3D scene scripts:
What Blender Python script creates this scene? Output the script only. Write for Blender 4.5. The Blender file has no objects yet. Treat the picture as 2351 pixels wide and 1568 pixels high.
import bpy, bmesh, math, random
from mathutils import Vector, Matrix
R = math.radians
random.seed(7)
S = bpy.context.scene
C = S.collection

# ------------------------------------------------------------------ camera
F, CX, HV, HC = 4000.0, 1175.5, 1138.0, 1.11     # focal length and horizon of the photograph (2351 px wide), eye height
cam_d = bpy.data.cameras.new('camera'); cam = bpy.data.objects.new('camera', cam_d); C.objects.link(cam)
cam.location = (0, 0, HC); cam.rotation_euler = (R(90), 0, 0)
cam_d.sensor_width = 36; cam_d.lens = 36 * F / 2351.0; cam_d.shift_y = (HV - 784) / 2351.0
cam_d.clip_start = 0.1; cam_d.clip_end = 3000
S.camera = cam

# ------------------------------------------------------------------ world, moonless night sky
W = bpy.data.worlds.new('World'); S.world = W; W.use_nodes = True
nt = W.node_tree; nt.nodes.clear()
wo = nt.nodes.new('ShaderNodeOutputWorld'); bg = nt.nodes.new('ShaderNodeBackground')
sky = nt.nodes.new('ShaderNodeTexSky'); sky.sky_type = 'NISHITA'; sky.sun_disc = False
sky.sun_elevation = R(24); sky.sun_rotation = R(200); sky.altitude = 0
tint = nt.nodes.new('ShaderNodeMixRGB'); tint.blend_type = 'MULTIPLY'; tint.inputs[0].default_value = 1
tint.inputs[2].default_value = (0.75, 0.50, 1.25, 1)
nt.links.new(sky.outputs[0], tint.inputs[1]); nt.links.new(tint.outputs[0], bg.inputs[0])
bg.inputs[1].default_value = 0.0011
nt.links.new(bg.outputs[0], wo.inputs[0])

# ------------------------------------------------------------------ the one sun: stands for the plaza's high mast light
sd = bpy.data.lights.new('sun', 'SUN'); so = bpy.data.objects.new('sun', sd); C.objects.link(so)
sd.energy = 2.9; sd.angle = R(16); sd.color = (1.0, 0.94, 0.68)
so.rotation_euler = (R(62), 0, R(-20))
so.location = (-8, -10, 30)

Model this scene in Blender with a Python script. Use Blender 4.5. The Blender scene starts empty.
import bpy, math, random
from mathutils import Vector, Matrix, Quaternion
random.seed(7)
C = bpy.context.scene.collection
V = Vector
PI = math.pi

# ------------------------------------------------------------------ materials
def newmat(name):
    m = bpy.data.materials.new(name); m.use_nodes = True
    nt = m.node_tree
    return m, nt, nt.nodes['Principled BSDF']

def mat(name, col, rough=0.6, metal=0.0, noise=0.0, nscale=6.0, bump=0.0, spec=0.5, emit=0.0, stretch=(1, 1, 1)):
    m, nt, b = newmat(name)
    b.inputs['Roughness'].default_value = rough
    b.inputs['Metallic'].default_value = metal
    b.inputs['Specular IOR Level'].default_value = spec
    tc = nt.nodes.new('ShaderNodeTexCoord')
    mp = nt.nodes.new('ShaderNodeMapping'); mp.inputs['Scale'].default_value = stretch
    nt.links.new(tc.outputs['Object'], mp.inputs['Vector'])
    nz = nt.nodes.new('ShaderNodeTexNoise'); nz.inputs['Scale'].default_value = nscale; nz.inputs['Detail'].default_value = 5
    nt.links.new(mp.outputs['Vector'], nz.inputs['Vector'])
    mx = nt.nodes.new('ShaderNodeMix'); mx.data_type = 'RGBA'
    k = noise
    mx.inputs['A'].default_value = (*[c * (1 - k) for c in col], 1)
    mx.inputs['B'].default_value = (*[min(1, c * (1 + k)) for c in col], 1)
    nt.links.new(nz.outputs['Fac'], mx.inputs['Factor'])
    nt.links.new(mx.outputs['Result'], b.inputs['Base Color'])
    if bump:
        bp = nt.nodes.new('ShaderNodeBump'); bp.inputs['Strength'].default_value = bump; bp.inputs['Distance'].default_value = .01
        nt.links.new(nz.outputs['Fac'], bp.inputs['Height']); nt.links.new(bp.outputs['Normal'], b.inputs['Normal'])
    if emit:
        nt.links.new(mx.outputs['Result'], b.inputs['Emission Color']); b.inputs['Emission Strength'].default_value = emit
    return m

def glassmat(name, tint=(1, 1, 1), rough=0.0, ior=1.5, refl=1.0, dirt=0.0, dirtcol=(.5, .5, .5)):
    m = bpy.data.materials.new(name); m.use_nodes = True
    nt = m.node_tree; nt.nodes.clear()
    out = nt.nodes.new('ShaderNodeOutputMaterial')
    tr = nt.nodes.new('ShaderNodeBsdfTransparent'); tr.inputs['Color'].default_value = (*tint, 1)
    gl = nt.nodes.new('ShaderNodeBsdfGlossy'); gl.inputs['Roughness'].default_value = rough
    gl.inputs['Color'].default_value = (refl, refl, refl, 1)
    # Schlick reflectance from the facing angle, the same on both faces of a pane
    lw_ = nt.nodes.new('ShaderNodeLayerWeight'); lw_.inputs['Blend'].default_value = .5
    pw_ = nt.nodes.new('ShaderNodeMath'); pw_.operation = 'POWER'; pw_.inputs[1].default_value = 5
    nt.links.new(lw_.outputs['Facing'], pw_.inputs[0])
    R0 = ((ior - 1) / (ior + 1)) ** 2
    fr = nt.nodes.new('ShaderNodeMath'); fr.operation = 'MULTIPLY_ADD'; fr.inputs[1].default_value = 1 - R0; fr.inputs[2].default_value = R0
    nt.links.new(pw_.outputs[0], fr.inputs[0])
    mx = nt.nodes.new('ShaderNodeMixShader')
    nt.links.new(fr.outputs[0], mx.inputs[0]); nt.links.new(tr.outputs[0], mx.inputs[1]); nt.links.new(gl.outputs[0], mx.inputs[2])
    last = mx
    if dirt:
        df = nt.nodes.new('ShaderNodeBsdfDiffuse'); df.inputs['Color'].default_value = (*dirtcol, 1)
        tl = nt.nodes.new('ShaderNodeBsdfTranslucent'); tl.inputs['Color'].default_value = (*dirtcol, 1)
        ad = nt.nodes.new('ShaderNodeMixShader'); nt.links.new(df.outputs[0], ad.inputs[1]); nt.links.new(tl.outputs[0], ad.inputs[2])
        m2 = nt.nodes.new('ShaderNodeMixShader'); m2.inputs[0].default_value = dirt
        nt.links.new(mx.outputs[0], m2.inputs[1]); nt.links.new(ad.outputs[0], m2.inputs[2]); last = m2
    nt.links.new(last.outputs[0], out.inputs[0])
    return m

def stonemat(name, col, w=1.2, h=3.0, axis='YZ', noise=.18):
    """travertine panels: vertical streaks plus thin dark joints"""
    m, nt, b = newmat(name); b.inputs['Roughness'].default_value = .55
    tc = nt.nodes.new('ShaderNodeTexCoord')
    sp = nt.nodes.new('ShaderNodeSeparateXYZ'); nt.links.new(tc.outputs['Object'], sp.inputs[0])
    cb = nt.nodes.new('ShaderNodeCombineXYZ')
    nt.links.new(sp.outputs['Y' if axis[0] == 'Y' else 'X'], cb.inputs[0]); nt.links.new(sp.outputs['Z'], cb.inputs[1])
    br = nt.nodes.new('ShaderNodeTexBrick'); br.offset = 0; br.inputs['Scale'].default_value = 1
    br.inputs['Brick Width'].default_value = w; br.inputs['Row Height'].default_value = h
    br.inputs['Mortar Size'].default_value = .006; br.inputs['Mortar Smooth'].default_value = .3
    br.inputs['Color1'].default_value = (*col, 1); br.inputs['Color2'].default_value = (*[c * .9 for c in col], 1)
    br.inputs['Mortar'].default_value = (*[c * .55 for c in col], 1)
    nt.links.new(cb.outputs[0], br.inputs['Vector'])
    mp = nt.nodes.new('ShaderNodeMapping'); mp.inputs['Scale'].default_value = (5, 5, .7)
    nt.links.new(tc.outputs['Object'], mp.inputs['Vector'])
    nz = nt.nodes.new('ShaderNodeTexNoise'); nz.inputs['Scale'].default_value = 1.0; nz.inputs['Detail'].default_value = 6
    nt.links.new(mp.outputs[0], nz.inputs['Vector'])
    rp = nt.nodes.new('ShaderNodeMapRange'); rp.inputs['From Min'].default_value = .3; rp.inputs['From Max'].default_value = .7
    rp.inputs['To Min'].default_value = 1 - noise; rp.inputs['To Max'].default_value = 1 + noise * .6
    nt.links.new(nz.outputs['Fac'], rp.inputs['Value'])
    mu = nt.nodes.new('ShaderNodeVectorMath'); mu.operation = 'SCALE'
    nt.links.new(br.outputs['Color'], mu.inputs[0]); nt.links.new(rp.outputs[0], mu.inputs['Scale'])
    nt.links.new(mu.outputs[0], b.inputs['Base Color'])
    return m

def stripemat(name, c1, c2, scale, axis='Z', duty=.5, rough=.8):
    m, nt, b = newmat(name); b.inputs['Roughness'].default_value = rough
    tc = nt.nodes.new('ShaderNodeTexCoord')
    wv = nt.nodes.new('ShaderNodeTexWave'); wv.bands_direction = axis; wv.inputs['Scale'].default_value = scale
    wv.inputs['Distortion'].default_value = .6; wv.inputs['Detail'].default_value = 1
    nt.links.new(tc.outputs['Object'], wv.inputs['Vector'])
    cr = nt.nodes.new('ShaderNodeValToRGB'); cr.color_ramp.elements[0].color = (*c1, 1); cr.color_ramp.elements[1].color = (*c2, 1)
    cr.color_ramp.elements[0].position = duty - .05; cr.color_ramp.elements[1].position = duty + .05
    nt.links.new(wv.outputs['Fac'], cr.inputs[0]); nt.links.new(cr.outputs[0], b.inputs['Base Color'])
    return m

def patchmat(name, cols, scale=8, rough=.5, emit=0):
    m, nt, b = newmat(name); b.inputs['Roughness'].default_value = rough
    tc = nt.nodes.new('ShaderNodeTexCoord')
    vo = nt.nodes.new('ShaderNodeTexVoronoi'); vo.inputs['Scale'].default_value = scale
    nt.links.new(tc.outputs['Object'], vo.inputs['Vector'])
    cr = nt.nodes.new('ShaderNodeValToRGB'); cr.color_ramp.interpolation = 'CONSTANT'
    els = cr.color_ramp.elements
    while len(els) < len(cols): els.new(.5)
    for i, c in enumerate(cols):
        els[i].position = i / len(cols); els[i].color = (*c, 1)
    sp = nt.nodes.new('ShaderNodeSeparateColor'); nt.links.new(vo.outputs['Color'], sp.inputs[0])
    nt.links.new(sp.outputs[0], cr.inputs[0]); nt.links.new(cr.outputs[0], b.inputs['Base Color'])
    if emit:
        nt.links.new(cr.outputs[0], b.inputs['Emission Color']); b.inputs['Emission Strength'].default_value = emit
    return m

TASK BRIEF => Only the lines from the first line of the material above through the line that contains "nt.links.new(bg.outputs[0], wo.inputs[0])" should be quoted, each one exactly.

OUTPUT FOR THIS TASK =>
What Blender Python script creates this scene? Output the script only. Write for Blender 4.5. The Blender file has no objects yet. Treat the picture as 2351 pixels wide and 1568 pixels high.
import bpy, bmesh, math, random
from mathutils import Vector, Matrix
R = math.radians
random.seed(7)
S = bpy.context.scene
C = S.collection

# ------------------------------------------------------------------ camera
F, CX, HV, HC = 4000.0, 1175.5, 1138.0, 1.11     # focal length and horizon of the photograph (2351 px wide), eye height
cam_d = bpy.data.cameras.new('camera'); cam = bpy.data.objects.new('camera', cam_d); C.objects.link(cam)
cam.location = (0, 0, HC); cam.rotation_euler = (R(90), 0, 0)
cam_d.sensor_width = 36; cam_d.lens = 36 * F / 2351.0; cam_d.shift_y = (HV - 784) / 2351.0
cam_d.clip_start = 0.1; cam_d.clip_end = 3000
S.camera = cam

# ------------------------------------------------------------------ world, moonless night sky
W = bpy.data.worlds.new('World'); S.world = W; W.use_nodes = True
nt = W.node_tree; nt.nodes.clear()
wo = nt.nodes.new('ShaderNodeOutputWorld'); bg = nt.nodes.new('ShaderNodeBackground')
sky = nt.nodes.new('ShaderNodeTexSky'); sky.sky_type = 'NISHITA'; sky.sun_disc = False
sky.sun_elevation = R(24); sky.sun_rotation = R(200); sky.altitude = 0
tint = nt.nodes.new('ShaderNodeMixRGB'); tint.blend_type = 'MULTIPLY'; tint.inputs[0].default_value = 1
tint.inputs[2].default_value = (0.75, 0.50, 1.25, 1)
nt.links.new(sky.outputs[0], tint.inputs[1]); nt.links.new(tint.outputs[0], bg.inputs[0])
bg.inputs[1].default_value = 0.0011
nt.links.new(bg.outputs[0], wo.inputs[0])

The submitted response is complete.